I don’t remember much about The Incredible Hulk, but judging from this movie Ferrigno [whose hearing aid can sometimes be seen], even though he certainly looks the part, is an actor of embarrassing quality….which of course just adds to this particular film’s appeal. The role of Hercules in this movie doesn’t really require a performer of range, but Ferrigno’s line delivery is often incredibly poor [look out for his agitation when, instead of being transported to Atlantis, he finds himself in ‘Africa’, even meeting Africa’s ‘king’!?]. For male viewers, the women are extremely delectable, with cult favourite Sybil Danning’s boobs almost popping out of her costume [in fact I swear that I actually saw a nipple at one point], and Rosanna Podesta having not really changed a bit from 1956’s Helen Of Troy. Composer Pino Donaggio supplies a highly bombastic score which is almost at odds with the absurd goings-ons, though this makes things even funnier.
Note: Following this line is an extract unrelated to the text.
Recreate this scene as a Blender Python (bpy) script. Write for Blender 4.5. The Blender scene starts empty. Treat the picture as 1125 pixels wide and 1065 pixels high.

Cozzi is a very poor filmmaker, and a very poor screenwriter, but in a way it takes a weird kind of genius to make a film like this. In fact, maybe I’m wrong. Hercules is so ridiculously entertaining that maybe, actually, one needs to reassess one’s perception of what is a ‘good’ and what is a ‘bad’ movie. Maybe Hercules is one of the greatest films ever. After all, I loved every minute of it. Buy it.
This is a hard film to rate. It’s both brilliant and terrible. I suppose half way between 1 and 10 is about right.